Scan the material that follows. Copy every line containing the word "bscale".

● **Source excerpt**:

☆ ☆ ☆ ☆ ☆

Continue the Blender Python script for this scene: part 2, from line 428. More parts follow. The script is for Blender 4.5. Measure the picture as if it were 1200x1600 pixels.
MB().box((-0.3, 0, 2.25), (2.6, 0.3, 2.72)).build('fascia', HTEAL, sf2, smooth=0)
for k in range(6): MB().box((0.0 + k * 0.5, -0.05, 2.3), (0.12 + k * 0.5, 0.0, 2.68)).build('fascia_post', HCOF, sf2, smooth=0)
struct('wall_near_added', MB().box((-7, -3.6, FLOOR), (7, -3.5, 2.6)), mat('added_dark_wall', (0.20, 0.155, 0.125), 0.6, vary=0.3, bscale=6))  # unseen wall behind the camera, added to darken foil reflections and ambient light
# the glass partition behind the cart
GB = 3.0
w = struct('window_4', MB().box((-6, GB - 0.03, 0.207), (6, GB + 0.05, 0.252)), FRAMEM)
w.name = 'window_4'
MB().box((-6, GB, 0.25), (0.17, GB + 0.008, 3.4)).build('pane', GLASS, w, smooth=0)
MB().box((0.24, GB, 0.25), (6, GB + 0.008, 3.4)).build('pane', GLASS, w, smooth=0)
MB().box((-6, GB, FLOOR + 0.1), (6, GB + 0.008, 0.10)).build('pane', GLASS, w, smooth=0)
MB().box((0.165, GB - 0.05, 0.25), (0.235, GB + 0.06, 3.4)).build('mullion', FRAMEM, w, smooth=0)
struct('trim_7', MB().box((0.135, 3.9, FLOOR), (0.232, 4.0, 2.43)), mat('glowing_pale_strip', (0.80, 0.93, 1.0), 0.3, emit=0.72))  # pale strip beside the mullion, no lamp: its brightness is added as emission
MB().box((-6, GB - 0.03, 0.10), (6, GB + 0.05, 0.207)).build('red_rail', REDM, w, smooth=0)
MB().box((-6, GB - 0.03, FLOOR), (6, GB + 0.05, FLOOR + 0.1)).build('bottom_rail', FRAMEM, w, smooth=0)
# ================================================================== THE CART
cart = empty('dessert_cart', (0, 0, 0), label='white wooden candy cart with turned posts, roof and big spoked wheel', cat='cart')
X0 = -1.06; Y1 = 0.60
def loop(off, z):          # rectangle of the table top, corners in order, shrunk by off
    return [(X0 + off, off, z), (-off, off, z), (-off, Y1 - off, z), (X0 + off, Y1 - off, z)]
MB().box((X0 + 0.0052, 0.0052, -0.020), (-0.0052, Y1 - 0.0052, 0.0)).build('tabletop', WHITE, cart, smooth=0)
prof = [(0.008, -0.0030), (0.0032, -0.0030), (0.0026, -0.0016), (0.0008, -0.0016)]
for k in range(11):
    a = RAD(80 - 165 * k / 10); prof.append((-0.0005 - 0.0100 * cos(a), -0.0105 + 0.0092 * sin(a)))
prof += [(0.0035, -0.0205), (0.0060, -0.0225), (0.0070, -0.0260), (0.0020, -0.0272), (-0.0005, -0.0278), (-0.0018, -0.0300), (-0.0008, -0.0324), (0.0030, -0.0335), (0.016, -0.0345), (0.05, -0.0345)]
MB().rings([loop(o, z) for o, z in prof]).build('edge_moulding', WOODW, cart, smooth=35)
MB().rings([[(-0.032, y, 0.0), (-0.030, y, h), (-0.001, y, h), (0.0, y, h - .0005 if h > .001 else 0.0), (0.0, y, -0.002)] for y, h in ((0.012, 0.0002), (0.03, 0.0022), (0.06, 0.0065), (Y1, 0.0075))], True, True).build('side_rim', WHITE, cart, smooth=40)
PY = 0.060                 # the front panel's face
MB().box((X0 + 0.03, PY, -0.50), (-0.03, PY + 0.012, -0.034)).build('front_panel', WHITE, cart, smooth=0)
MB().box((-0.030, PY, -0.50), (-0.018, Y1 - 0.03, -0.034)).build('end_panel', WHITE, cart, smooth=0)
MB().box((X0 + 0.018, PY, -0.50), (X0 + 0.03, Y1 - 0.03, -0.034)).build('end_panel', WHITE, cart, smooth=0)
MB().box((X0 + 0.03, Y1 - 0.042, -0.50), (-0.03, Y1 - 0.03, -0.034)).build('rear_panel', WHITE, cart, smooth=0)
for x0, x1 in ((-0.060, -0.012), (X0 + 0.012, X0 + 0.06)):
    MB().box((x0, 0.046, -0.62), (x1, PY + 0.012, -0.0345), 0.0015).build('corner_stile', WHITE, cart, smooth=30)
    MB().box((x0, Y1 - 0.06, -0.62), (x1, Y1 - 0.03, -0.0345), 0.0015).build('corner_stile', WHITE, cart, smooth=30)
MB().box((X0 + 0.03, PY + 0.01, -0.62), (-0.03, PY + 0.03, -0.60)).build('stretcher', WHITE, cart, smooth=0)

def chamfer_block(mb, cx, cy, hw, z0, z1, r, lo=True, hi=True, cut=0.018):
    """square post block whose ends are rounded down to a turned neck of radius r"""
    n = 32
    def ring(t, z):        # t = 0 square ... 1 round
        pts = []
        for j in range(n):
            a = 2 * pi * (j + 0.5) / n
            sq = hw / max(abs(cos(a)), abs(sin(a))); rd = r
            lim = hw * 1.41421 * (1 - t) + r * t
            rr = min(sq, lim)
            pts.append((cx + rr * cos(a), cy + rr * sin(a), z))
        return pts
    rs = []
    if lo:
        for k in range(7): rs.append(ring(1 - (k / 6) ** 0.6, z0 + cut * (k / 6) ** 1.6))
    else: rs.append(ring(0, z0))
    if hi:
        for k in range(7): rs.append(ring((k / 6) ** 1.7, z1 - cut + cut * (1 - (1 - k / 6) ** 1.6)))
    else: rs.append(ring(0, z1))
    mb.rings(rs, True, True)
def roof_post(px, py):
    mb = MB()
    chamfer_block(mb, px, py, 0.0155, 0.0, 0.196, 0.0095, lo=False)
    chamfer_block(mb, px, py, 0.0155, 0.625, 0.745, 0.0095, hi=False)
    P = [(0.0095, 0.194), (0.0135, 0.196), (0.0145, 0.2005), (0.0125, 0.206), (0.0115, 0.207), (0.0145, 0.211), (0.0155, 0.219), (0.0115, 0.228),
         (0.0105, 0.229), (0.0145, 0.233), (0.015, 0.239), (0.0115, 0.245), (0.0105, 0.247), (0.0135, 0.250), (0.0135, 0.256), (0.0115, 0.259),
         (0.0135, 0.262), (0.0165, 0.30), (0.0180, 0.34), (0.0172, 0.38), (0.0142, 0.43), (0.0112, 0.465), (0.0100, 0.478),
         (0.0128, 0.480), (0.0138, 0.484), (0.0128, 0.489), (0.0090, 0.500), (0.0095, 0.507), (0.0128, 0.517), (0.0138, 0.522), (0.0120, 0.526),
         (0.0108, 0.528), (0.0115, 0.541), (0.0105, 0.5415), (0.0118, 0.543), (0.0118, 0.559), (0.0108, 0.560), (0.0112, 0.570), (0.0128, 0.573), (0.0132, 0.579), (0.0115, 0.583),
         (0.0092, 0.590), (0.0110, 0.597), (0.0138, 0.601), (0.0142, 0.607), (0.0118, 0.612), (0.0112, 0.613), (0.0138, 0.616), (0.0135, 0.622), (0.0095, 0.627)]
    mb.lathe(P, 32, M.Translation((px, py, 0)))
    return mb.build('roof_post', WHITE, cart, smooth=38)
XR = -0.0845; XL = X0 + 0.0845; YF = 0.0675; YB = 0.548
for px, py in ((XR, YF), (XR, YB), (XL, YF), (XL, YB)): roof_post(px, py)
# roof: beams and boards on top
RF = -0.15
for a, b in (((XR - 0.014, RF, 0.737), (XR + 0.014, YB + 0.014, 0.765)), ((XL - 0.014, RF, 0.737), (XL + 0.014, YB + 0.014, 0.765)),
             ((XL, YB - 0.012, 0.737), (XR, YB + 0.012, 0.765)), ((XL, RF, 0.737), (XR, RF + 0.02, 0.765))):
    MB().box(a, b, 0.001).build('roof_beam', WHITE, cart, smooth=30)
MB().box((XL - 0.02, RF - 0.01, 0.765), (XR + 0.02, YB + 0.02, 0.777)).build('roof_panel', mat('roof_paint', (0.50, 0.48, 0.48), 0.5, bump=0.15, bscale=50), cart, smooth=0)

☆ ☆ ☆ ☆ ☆

● **Solution to this problem**:
struct('wall_near_added', MB().box((-7, -3.6, FLOOR), (7, -3.5, 2.6)), mat('added_dark_wall', (0.20, 0.155, 0.125), 0.6, vary=0.3, bscale=6))  # unseen wall behind the camera, added to darken foil reflections and ambient light
MB().box((XL - 0.02, RF - 0.01, 0.765), (XR + 0.02, YB + 0.02, 0.777)).build('roof_panel', mat('roof_paint', (0.50, 0.48, 0.48), 0.5, bump=0.15, bscale=50), cart, smooth=0)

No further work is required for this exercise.